Once middle class people understand that, the income tax won't fly.
30
nothing like socking it to people who pay 8.8 percent total tax (the rich).
31
@30 - people who earn 200k/year in regular income pay way more than 8.8%. the really rich may pay that rate, but the upper middle class, the high wage earners, pay 24-30%. they're the soft middle - too rich for the lefties to sympathize with, not rich enough to pay lobbyists to defend their interests.
32
I doubt it'll even get out of the legislature. The last thing any Democrat running in November wants to see is a referendum on the income tax sitting there on the ballot with them.
33
Saw this at a newspaper window this morning. Rarely do I get the urge to email Gregoire via spotty wifi to say "YES! DEAR GOD YES!" but I did today.
34
It's a wedge.

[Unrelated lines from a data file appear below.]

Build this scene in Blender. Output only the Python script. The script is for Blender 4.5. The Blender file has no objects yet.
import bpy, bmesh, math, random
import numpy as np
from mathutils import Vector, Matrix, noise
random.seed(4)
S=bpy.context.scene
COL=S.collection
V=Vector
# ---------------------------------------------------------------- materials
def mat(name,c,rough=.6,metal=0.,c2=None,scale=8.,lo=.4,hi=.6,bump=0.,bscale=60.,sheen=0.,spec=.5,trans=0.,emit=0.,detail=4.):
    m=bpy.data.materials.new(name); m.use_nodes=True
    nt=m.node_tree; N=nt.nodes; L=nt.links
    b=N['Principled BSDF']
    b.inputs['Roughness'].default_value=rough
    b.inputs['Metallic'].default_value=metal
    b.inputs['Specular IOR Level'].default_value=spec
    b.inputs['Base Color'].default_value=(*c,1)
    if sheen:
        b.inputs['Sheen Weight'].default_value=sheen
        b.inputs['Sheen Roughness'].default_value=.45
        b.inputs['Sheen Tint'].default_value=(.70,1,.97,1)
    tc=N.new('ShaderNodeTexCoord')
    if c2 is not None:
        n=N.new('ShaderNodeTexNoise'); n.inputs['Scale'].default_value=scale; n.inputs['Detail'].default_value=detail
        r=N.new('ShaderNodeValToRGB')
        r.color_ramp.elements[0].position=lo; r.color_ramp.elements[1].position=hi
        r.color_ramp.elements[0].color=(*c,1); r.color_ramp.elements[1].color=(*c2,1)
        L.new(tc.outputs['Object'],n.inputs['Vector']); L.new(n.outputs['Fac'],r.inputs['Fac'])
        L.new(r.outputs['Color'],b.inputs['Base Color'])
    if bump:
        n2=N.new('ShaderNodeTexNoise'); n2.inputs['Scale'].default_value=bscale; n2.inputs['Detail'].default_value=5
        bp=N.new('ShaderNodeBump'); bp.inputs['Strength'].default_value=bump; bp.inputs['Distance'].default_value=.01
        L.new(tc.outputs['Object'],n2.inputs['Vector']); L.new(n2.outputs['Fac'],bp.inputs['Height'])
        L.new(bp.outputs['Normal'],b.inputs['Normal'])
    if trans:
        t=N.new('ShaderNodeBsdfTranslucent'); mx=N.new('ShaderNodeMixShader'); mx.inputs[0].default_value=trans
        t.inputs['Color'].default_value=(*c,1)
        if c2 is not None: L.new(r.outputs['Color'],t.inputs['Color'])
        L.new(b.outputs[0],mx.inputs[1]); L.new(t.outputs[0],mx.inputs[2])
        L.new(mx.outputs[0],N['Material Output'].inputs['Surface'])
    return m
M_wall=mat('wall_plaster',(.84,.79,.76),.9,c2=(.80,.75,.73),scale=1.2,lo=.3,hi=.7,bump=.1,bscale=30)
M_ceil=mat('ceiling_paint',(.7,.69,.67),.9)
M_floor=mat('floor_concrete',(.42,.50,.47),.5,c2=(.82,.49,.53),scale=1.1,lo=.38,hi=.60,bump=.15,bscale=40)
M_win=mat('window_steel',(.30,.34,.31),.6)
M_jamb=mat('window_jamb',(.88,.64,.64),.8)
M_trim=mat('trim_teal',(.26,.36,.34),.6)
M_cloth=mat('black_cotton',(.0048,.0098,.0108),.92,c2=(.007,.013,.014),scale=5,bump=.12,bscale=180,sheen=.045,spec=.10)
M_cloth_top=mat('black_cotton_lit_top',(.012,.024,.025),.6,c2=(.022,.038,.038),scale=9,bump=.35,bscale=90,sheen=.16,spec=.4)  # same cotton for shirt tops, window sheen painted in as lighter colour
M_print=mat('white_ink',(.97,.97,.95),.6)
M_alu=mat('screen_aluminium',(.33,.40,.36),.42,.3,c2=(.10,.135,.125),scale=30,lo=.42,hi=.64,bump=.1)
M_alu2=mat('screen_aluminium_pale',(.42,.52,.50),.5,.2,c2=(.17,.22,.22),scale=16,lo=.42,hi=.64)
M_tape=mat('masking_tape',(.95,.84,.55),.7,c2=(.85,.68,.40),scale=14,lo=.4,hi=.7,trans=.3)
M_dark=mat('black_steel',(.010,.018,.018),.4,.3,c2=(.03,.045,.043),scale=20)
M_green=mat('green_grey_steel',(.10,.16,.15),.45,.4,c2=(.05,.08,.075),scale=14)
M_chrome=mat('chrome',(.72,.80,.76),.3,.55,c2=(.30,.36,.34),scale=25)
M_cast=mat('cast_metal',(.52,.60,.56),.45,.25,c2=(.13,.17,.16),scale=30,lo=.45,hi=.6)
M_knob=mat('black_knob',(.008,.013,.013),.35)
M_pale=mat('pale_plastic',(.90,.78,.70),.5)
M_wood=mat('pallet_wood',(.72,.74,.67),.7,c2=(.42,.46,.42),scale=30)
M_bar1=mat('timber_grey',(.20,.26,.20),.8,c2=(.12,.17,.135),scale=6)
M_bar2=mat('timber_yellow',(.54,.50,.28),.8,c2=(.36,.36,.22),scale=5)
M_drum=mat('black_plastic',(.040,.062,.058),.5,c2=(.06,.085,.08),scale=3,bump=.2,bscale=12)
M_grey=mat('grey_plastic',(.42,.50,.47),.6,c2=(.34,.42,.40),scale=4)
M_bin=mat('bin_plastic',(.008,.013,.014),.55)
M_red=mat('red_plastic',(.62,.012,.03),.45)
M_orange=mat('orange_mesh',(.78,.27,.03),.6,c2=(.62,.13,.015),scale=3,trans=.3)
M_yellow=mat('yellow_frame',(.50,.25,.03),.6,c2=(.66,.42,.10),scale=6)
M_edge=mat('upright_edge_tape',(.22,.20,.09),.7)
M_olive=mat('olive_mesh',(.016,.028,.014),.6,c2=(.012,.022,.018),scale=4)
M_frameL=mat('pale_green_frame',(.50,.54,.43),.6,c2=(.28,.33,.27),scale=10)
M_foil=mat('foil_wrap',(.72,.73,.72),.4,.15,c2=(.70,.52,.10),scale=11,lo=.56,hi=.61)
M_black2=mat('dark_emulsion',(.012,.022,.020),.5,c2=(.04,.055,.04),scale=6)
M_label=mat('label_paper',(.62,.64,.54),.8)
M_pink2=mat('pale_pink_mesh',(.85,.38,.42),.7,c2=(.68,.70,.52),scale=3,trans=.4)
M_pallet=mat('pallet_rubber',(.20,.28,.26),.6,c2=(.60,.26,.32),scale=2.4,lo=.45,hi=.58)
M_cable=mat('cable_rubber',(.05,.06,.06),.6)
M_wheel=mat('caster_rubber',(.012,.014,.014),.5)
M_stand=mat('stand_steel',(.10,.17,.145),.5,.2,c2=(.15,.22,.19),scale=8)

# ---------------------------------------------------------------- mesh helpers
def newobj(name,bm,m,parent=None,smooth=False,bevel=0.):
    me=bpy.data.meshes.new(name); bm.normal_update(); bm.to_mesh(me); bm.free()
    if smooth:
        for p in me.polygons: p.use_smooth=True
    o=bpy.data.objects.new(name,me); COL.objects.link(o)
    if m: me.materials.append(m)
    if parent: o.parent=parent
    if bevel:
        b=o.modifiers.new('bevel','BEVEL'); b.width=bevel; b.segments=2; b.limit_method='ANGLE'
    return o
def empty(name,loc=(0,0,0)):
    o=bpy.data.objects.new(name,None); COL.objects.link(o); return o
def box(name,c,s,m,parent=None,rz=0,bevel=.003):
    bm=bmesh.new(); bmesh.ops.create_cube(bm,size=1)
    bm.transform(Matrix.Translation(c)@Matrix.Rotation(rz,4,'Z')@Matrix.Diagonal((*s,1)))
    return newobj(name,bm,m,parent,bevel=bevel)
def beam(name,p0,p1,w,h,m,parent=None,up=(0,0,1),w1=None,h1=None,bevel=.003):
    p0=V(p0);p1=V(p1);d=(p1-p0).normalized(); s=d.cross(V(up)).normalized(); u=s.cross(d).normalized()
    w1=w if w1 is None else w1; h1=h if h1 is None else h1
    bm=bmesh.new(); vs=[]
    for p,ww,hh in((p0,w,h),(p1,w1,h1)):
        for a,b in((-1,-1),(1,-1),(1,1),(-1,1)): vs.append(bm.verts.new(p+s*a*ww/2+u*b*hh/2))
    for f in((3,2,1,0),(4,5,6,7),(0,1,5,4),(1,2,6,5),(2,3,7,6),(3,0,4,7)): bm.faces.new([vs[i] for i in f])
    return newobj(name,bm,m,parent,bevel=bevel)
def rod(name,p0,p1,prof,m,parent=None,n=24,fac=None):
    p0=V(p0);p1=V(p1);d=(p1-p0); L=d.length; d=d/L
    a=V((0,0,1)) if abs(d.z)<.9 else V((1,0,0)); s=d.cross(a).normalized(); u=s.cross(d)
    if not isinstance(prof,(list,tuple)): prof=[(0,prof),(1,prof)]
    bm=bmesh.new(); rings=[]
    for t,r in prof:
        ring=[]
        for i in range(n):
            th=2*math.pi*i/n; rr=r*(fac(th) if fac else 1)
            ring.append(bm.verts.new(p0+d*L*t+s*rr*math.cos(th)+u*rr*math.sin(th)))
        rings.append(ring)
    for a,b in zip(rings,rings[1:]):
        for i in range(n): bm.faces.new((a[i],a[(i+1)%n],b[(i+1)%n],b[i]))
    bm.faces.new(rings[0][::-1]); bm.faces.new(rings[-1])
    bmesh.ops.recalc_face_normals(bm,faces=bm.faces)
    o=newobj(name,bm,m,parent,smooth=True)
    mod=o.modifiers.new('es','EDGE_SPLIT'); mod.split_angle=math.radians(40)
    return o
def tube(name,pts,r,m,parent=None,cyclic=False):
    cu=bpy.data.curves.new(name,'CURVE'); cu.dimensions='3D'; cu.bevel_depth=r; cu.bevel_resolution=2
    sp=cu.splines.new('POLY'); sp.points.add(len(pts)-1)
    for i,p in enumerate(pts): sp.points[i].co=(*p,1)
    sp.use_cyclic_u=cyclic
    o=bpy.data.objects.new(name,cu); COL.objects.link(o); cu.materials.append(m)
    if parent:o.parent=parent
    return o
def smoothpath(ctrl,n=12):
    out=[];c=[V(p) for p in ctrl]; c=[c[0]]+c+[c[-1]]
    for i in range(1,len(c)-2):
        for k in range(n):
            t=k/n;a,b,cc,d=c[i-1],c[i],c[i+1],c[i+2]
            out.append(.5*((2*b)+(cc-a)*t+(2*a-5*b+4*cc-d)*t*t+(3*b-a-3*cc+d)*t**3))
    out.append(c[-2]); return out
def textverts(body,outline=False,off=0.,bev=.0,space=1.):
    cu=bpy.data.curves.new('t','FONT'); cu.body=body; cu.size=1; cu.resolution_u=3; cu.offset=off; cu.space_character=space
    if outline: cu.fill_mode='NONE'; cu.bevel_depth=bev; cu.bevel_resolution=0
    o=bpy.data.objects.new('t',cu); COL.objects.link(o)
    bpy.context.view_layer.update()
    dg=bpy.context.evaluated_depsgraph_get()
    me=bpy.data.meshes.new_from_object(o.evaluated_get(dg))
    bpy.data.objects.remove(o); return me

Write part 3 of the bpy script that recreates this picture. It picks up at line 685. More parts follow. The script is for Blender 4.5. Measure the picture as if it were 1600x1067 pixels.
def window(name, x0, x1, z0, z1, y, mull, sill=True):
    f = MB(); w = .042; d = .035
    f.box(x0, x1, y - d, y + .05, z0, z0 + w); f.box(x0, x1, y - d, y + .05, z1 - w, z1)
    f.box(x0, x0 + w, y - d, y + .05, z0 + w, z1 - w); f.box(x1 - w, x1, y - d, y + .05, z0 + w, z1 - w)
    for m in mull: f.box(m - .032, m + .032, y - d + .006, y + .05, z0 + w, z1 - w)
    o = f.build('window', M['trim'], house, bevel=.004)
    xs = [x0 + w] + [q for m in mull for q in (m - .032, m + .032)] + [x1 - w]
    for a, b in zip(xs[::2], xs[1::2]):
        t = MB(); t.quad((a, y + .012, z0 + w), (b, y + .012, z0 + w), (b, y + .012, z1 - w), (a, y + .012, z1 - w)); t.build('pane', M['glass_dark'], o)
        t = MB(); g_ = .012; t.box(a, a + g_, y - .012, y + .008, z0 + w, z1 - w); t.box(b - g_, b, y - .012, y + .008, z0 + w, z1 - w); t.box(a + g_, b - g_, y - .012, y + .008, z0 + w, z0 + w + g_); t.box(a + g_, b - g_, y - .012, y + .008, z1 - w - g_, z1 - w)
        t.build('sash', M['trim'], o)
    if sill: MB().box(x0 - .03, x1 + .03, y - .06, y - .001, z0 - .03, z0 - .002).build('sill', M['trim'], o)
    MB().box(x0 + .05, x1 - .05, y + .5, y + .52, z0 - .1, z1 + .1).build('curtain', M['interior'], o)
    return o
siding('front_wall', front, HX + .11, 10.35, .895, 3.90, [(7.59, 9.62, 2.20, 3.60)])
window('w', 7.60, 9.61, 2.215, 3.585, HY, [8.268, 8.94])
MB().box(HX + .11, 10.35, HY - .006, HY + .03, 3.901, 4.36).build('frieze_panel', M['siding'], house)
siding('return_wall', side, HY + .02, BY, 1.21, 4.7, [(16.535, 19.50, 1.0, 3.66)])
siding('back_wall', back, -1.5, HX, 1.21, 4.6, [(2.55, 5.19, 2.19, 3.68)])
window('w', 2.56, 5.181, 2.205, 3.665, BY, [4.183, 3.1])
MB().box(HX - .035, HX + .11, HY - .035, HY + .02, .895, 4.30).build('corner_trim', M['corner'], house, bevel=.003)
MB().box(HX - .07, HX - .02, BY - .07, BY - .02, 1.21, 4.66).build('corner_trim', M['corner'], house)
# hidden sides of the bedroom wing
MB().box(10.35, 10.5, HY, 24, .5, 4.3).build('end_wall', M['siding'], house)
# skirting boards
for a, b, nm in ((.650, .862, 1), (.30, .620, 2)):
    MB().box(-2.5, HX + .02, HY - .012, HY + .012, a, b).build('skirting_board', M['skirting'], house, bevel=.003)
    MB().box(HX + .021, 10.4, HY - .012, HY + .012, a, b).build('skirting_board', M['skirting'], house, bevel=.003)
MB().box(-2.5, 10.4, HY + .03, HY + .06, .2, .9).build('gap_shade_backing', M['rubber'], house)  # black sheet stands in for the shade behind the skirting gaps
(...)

The problem is in 5-10 years there will be an income tax for everyone, not just the rich. Don't break the seal!

35
And we'll end up like CA where the income tax is for most people is a progressive range from 5-10%, in addition to a sales tax that's as much as 10%(!)

FWIW, sales tax in WA was around 5% in the 70s. Seemed government worked just fine then.
36
The "Rich" paying more is popular but IT IS NOT FAIR. The "rich" often use much less of the resources (public school, children tax benefits, unemployment benefits, etc) than the poor and really get nothing special for the taxes they pay. Last time I checked "fair" is you-get-what-you pay-for not you-pay-what-we-think-you-can-afford.

Would it be "fair" if McDonald's charged you based on the cost of your shoes? or how wealthy you looked?

You may like the policy but if you say it is fair you are just fooling yourself.